WORK REQUIRED
Copy the data below exactly, omitting any picture it contains.

* BEGIN DATA SECTION *

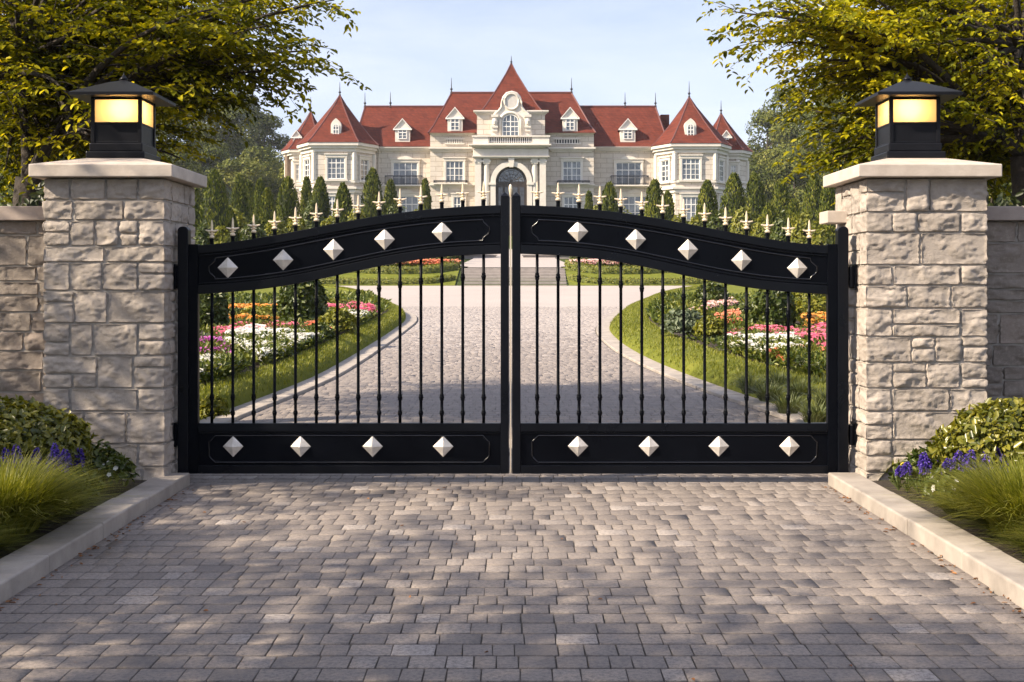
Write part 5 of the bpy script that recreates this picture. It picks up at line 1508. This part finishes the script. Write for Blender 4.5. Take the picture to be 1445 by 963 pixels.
# ---------------------------------------------------------------- broadleaf trees on the hillside
M['farleaf'] = leafmat('far_leaf', [(.030,.045,.010), (.085,.105,.022), (.16,.175,.035), (.26,.25,.06)], .2, .7, spec=.15)
def far_tree(seed, H_=14):
    root = thing('hillside_tree', (0, 0, 0), 'x', 'tree')
    r_ = np.random.default_rng(seed); Lv = Leaves()
    nl = 17
    for i in range(nl):
        a = r_.uniform(0, 2*PI); q = r_.uniform(0, 1); zz = .16+.76*q; rad = (.36*math.sin(PI*(.18+.74*q))**.8)*r_.uniform(.45, 1.0)
        c = np.array([rad*math.cos(a), rad*math.sin(a), zz])*H_
        if i == 0: c = np.array([0, 0, .86])*H_
        R = H_*r_.uniform(.13, .22)
        n = 420; u = rsph(n, -.45); lf = 1+.3*fbm(u*2.3+seed+i, 3)
        p = c+u*np.array([R, R, R*.8])*(lf*(1-.3*r_.random(n)))[:, None]
        nr = unit(u+rng.normal(0, .5, (n, 3))+[0, 0, .3]); d = unit(np.cross(nr, rng.normal(0, 1, (n, 3))))
        l = r_.uniform(.28, .62, n)
        Lv.add(p, d, nr, l, l*.7, np.clip(r_.uniform(.25, .7)+rng.normal(0, .2, n), 0, 1))
    v, f, r = Lv.arrays(); mesh_obj('crown', v, f, M['farleaf'], root, attr=r)
    m = MB(); m.tube([(0, 0, -.6), (.1, .05, H_*.3), (0, 0, H_*.7)], [.38, .28, .1], 8)
    for i in range(5):
        a = i*1.3; m.tube([(0, 0, H_*(.28+.05*i)), (math.cos(a)*H_*.14, math.sin(a)*H_*.14, H_*(.45+.05*i)), (math.cos(a)*H_*.25, math.sin(a)*H_*.25, H_*(.55+.05*i))], [.16, .1, .04], 6)
    m.build('trunk', M['bark'], root)
    return root
protos = [far_tree(100+i) for i in range(5)]
r_ = random.Random(5); used = set()
def place_tree(x, y, hh, lab, grp):
    k = r_.randrange(5); sca = hh/14
    p = protos[k]; z = float(gz(x, y))
    if k not in used: o = p; used.add(k); o.location = (x, y, z)
    else: o = copy_tree(p, loc=(x, y, z))
    s = sca*r_.uniform(.9, 1.1); o.scale = (s, s, sca); o.rotation_euler = (0, 0, r_.uniform(0, 6.28))
    o['label'] = lab; o['group'] = grp
for s, nm in ((-1, 'left'), (1, 'right')):
    for row, (d, x0, x1, step) in enumerate(((165, 26, 66, 5.5), (185, 31, 74, 6), (205, 32, 84, 6.5), (228, 38, 92, 7))):
        x = x0
        while x < x1:
            place_tree(s*(x+r_.uniform(-1.6, 1.6)), d+r_.uniform(-7, 7), r_.uniform(10, 14.5)*(1.0 if row else .85), 'broadleaf tree on the wooded hillside %s of the mansion' % nm, 'trees of the %s hillside wood' % nm)
            x += step*r_.uniform(.8, 1.2)
for k, p in enumerate(protos):
    if k not in used: p.location = (-60-6*k, 240, float(gz(60, 240))); p['label'] = 'broadleaf tree on the wooded hillside left of the mansion'; p['group'] = 'trees of the left hillside wood'
# darker tall garden trees nearer, behind the walls
M['midleaf'] = leafmat('mid_leaf', [(.020,.032,.008), (.05,.068,.014), (.10,.115,.022), (.17,.165,.03)], .25, .6, spec=.2)
def mid_tree(px, d, ytop, wpx, label, seed):
    x = PX(px, d); z0 = float(gz(x, d)); Hh = PZ(ytop, d)-z0; R = wpx*d/F/2
    root = thing('garden_tree', (x, d, z0), label, 'tree', 'garden trees behind the walls'); r_ = np.random.default_rng(seed); Lv = Leaves()
    for i in range(22):
        a = r_.uniform(0, 2*PI); q = r_.uniform(0, 1); rad = R*.62*math.sqrt(r_.uniform(0, 1))*math.sin(PI*(.25+.6*q)); c = np.array([x+rad*math.cos(a), d+rad*math.sin(a), z0+Hh*(.2+.7*q)])
        rr = R*r_.uniform(.3, .48); n = 420; u = rsph(n, -.6); lf = 1+.3*fbm(u*2.3+seed+i, 3)
        p = c+u*np.array([rr, rr, rr*.8])*(lf*(1-.35*r_.random(n)))[:, None]
        nr = unit(u+rng.normal(0, .5, (n, 3))+[0, 0, .3]); dd = unit(np.cross(nr, rng.normal(0, 1, (n, 3)))); l = r_.uniform(.7, 1.3, n)*.0042*d
        Lv.add(p, dd, nr, l, l*.62, np.clip(r_.uniform(.2, .65)+rng.normal(0, .2, n), 0, 1))
    v, f, r = Lv.arrays(); mesh_obj('crown', v, f, M['midleaf'], root, attr=r)
    m = MB(); m.tube([(x, d, z0-.3), (x+.1, d, z0+Hh*.35), (x, d, z0+Hh*.75)], [.22, .16, .06], 8)
    for i in range(6):
        a = i*1.1; m.tube([(x, d, z0+Hh*(.25+.06*i)), (x+math.cos(a)*R*.4, d+math.sin(a)*R*.4, z0+Hh*(.4+.06*i)), (x+math.cos(a)*R*.7, d+math.sin(a)*R*.7, z0+Hh*(.5+.06*i))], [.09, .06, .02], 6)
    m.build('trunk', M['bark'], root)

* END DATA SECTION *

RESPONSE FOR THIS EXERCISE
Write part 5 of the bpy script that recreates this picture. It picks up at line 1508. This part finishes the script. Write for Blender 4.5. Take the picture to be 1445 by 963 pixels.
# ---------------------------------------------------------------- broadleaf trees on the hillside
M['farleaf'] = leafmat('far_leaf', [(.030,.045,.010), (.085,.105,.022), (.16,.175,.035), (.26,.25,.06)], .2, .7, spec=.15)
def far_tree(seed, H_=14):
    root = thing('hillside_tree', (0, 0, 0), 'x', 'tree')
    r_ = np.random.default_rng(seed); Lv = Leaves()
    nl = 17
    for i in range(nl):
        a = r_.uniform(0, 2*PI); q = r_.uniform(0, 1); zz = .16+.76*q; rad = (.36*math.sin(PI*(.18+.74*q))**.8)*r_.uniform(.45, 1.0)
        c = np.array([rad*math.cos(a), rad*math.sin(a), zz])*H_
        if i == 0: c = np.array([0, 0, .86])*H_
        R = H_*r_.uniform(.13, .22)
        n = 420; u = rsph(n, -.45); lf = 1+.3*fbm(u*2.3+seed+i, 3)
        p = c+u*np.array([R, R, R*.8])*(lf*(1-.3*r_.random(n)))[:, None]
        nr = unit(u+rng.normal(0, .5, (n, 3))+[0, 0, .3]); d = unit(np.cross(nr, rng.normal(0, 1, (n, 3))))
        l = r_.uniform(.28, .62, n)
        Lv.add(p, d, nr, l, l*.7, np.clip(r_.uniform(.25, .7)+rng.normal(0, .2, n), 0, 1))
    v, f, r = Lv.arrays(); mesh_obj('crown', v, f, M['farleaf'], root, attr=r)
    m = MB(); m.tube([(0, 0, -.6), (.1, .05, H_*.3), (0, 0, H_*.7)], [.38, .28, .1], 8)
    for i in range(5):
        a = i*1.3; m.tube([(0, 0, H_*(.28+.05*i)), (math.cos(a)*H_*.14, math.sin(a)*H_*.14, H_*(.45+.05*i)), (math.cos(a)*H_*.25, math.sin(a)*H_*.25, H_*(.55+.05*i))], [.16, .1, .04], 6)
    m.build('trunk', M['bark'], root)
    return root
protos = [far_tree(100+i) for i in range(5)]
r_ = random.Random(5); used = set()
def place_tree(x, y, hh, lab, grp):
    k = r_.randrange(5); sca = hh/14
    p = protos[k]; z = float(gz(x, y))
    if k not in used: o = p; used.add(k); o.location = (x, y, z)
    else: o = copy_tree(p, loc=(x, y, z))
    s = sca*r_.uniform(.9, 1.1); o.scale = (s, s, sca); o.rotation_euler = (0, 0, r_.uniform(0, 6.28))
    o['label'] = lab; o['group'] = grp
for s, nm in ((-1, 'left'), (1, 'right')):
    for row, (d, x0, x1, step) in enumerate(((165, 26, 66, 5.5), (185, 31, 74, 6), (205, 32, 84, 6.5), (228, 38, 92, 7))):
        x = x0
        while x < x1:
            place_tree(s*(x+r_.uniform(-1.6, 1.6)), d+r_.uniform(-7, 7), r_.uniform(10, 14.5)*(1.0 if row else .85), 'broadleaf tree on the wooded hillside %s of the mansion' % nm, 'trees of the %s hillside wood' % nm)
            x += step*r_.uniform(.8, 1.2)
for k, p in enumerate(protos):
    if k not in used: p.location = (-60-6*k, 240, float(gz(60, 240))); p['label'] = 'broadleaf tree on the wooded hillside left of the mansion'; p['group'] = 'trees of the left hillside wood'
# darker tall garden trees nearer, behind the walls
M['midleaf'] = leafmat('mid_leaf', [(.020,.032,.008), (.05,.068,.014), (.10,.115,.022), (.17,.165,.03)], .25, .6, spec=.2)
def mid_tree(px, d, ytop, wpx, label, seed):
    x = PX(px, d); z0 = float(gz(x, d)); Hh = PZ(ytop, d)-z0; R = wpx*d/F/2
    root = thing('garden_tree', (x, d, z0), label, 'tree', 'garden trees behind the walls'); r_ = np.random.default_rng(seed); Lv = Leaves()
    for i in range(22):
        a = r_.uniform(0, 2*PI); q = r_.uniform(0, 1); rad = R*.62*math.sqrt(r_.uniform(0, 1))*math.sin(PI*(.25+.6*q)); c = np.array([x+rad*math.cos(a), d+rad*math.sin(a), z0+Hh*(.2+.7*q)])
        rr = R*r_.uniform(.3, .48); n = 420; u = rsph(n, -.6); lf = 1+.3*fbm(u*2.3+seed+i, 3)
        p = c+u*np.array([rr, rr, rr*.8])*(lf*(1-.35*r_.random(n)))[:, None]
        nr = unit(u+rng.normal(0, .5, (n, 3))+[0, 0, .3]); dd = unit(np.cross(nr, rng.normal(0, 1, (n, 3)))); l = r_.uniform(.7, 1.3, n)*.0042*d
        Lv.add(p, dd, nr, l, l*.62, np.clip(r_.uniform(.2, .65)+rng.normal(0, .2, n), 0, 1))
    v, f, r = Lv.arrays(); mesh_obj('crown', v, f, M['midleaf'], root, attr=r)
    m = MB(); m.tube([(x, d, z0-.3), (x+.1, d, z0+Hh*.35), (x, d, z0+Hh*.75)], [.22, .16, .06], 8)
    for i in range(6):
        a = i*1.1; m.tube([(x, d, z0+Hh*(.25+.06*i)), (x+math.cos(a)*R*.4, d+math.sin(a)*R*.4, z0+Hh*(.4+.06*i)), (x+math.cos(a)*R*.7, d+math.sin(a)*R*.7, z0+Hh*(.5+.06*i))], [.09, .06, .02], 6)
    m.build('trunk', M['bark'], root)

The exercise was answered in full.